Learn how Pokelike works, what choices matter, and how to build a stronger team before each automatic battle.
Here's a quick look at the game:
Pokelike turns Pokémon-style battling into a roguelike run. Instead of walking through towns or choosing attacks every turn, you focus on drafting Pokémon, picking items, earning badges, and preparing for the next fight.
The Core Idea
Each run is about making the best choice from limited options. You may be offered a wild Pokémon, an item, a trade, or a route decision. Some choices help right away, while others prepare your team for harder battles later.
The goal is to collect badges and push far enough to defeat the Elite Four. If your team cannot answer a key matchup, the run can end quickly.
Building a Good Team
A strong team usually needs more than one powerful Pokémon. You want a mix of damage, type coverage, and backup options.
Early in the run, it can be smart to focus on leveling a reliable carry. Later, you need better balance because bosses can punish teams that depend on only one answer.
When to Catch
Catch when the new Pokémon fills a real gap. A fire, water, ground, psychic, or flying option can change how safe your run feels, depending on your current team.
When to Skip
Skip when the reward does not improve your team. Taking every Pokémon can make your team messy and harder to manage.
Controls
| Action | Control |
|---|---|
| Start or continue | Click / tap |
| Pick starter | Click / tap |
| Choose reward | Click / tap |
| Reorder team | Drag |
| Use item | Click |
| Move to next event | Click / tap |
Practical Tips
- Check the next opponent’s team before continuing when the game shows it.
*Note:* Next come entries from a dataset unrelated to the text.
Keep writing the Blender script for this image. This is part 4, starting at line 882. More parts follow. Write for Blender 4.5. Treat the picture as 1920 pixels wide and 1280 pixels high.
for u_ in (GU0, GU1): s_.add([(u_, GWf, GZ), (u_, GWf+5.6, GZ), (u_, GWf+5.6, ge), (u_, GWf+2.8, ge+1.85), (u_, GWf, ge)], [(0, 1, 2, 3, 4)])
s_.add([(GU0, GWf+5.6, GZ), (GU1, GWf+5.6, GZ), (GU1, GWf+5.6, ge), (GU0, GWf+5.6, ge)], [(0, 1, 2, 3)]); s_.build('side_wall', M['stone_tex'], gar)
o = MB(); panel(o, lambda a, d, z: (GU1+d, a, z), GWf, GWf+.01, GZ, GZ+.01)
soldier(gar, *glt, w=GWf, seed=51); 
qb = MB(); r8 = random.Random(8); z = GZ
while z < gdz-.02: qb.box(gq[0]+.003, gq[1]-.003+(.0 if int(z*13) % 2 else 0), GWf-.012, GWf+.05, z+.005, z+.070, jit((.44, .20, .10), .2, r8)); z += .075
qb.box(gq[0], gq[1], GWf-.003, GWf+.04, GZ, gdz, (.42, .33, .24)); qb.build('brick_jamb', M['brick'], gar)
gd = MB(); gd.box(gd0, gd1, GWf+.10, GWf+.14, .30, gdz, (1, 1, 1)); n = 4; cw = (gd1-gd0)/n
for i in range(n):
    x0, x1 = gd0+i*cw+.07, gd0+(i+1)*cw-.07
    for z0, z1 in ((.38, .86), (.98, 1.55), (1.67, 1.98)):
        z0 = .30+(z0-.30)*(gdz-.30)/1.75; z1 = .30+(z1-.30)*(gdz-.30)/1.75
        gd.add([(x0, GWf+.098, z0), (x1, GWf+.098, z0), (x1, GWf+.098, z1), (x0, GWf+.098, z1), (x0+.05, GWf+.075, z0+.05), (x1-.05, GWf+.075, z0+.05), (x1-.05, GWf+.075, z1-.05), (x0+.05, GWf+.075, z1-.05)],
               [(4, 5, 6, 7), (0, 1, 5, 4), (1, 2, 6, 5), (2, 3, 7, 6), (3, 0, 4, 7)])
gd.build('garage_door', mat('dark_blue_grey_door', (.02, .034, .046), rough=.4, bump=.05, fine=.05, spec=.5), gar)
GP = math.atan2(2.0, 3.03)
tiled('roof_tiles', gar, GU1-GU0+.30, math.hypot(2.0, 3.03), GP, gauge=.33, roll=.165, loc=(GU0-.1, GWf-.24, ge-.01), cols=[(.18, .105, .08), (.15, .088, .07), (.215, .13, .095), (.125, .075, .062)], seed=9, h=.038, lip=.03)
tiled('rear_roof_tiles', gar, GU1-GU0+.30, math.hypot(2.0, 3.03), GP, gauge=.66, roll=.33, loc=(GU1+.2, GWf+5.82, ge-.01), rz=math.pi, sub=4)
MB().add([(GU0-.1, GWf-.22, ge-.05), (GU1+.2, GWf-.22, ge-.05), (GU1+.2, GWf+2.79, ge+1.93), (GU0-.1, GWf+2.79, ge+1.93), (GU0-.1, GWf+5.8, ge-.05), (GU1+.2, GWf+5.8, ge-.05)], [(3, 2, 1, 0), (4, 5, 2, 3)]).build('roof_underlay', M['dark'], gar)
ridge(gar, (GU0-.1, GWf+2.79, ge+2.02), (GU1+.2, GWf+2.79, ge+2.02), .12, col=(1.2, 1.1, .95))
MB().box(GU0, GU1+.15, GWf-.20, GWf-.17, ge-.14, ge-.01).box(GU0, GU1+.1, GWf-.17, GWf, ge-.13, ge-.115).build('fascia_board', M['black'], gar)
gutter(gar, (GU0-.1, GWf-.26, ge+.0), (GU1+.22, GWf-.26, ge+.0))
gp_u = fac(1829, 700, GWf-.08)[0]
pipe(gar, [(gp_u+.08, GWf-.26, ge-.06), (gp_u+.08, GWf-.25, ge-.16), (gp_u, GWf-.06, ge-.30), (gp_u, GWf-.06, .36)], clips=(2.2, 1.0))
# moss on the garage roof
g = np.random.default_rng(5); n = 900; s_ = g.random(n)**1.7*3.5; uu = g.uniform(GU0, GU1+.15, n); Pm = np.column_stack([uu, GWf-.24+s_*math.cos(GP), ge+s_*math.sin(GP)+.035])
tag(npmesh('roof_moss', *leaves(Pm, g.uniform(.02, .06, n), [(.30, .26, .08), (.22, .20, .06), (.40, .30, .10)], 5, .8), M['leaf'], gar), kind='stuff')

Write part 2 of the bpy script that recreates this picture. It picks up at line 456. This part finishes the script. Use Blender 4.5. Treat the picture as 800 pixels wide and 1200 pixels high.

- Keep your team order flexible. Your first Pokémon can decide the pace of a fight.
- Choose items that support your best Pokémon or fix a clear weakness.
- Trades can be useful, but do not trade away an important coverage type without a replacement.
- Failed runs are useful. Notice which badge or type keeps stopping you.
Who Should Play It
Pokelike is best for players who enjoy team planning more than manual turn-by-turn control. It rewards matchup knowledge, smart drafting, and careful risk management.
The short run structure also makes it easy to replay. One bad choice can end a run, but one good trade or item can turn a weak team into a Champion-level team.